In early January, Manafort would meet with a senior Deripaska associate in a meeting set up by another Deripaska associate sanctioned along with a bunch of GRU officers to “recreat[e] old friendship” between Deripaska and Manafort.

Shortly thereafter (possibly the day he returned, on January 12), Manafort reportedly told Reince Priebus to undercut claims that Trump had close ties to Russia by debunking the Steele dossier, a strategy that — because the dossier turned out to be largely shit and possible disinformation — turned out to be wildly successful. As the DOJ IG Report describes in new detail, Christopher Steele had been working for Deripaska in an effort to help the oligarch settle his score with Manafort during the period he was working on the dossier.

From that point forward, Manafort would continue to pursue a “peace” plan in Ukraine that would give Russia what it wanted up until shortly before he was jailed in June 2018.

These are the events that about which Paul Manafort lied to prevent Mueller from fully understanding. To give Manafort an incentive to lie, John Dowd started telling him he would be “taken care of” in early 2018. Then, around the time he faced jail, Trump started making those pardon offers more explicit.

On June 15, 2018, the day the judge presiding over Manafort’s D.C. case was considering whether to revoke his bail, the President said that he “felt badly” for Manafort and stated, “I think a lot of it is very unfair.” And when asked about a pardon for Manafort, the President said, “I do want to see people treated fairly. That’s what it’s all about.” Later that day, after Manafort’s bail was revoked, t.he President called it a ” tough sentence” that was “Very unfair!” Two days later, the President’s personal counsel stated that individuals involved in the Special Counsel’s investigation could receive a pardon ” if in fact the [P]resident and his advisors .. . come to the conclusion that you have been treated unfairly”-using language that paralleled how the President had already described the treatment of Manafort.

These details — about what really happened in that meeting on August 2, 2016 and what Manafort did afterwards — are some of the things that Trump successfully obstructed the Mueller investigation in an effort to cover up.

And around the time Mueller publicly announced that Manafort had breached his plea deal by lying about all these things, Rudy Giuliani launched the campaign that would ultimately lead to getting the anti-corruption Ambassador in Ukraine, Marie Yovanovitch, fired, then would subsequently lead Trump to demand (in the same call while attacking Mueller) that the newly elected anti-corruption President of Ukraine, Volodymyr Zelensky, gin up investigations into his opponents Hillary Clinton and Joe Biden. Rudy conducted that campaign, significantly, while consulting Manafort in prison, and the effort is, at least in part, an effort to give Trump an excuse to pardon Manafort so Manafort will continue to remain silent about what really happened.
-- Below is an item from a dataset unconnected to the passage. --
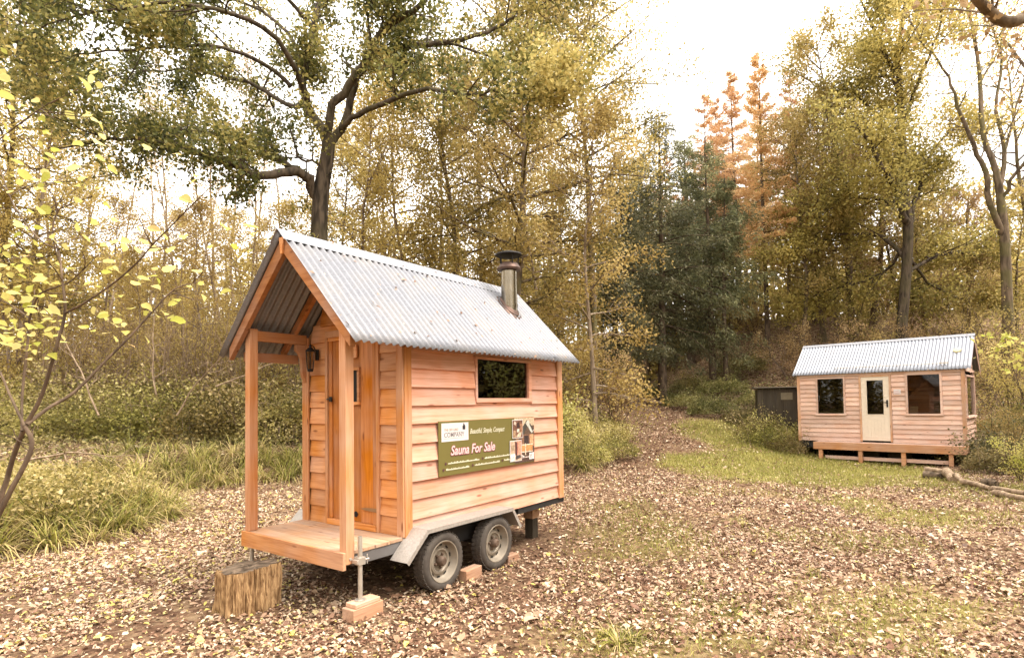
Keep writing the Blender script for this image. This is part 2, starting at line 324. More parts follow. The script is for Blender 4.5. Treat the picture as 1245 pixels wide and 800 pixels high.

The Republican Party spent the entire day yesterday claiming that Donald Trump demanded those investigations out of concern for corruption in Ukraine. The Republican Party claimed, with a straight face, that the man who obstructed an investigation into what his own campaign manager did to get the pro-corruption pro-Russian party in Ukraine to pay him $2.4 million while he worked for Trump for “free,” opposed corruption in Ukraine.

This is the story the Democrats need to lay out over the next several weeks. The Republicans don’t much care that their arguments are transparently ridiculous. They care about defending a process that, at least in part, is an effort to make sure Paul Manafort never tells the truth about what happened in 2016.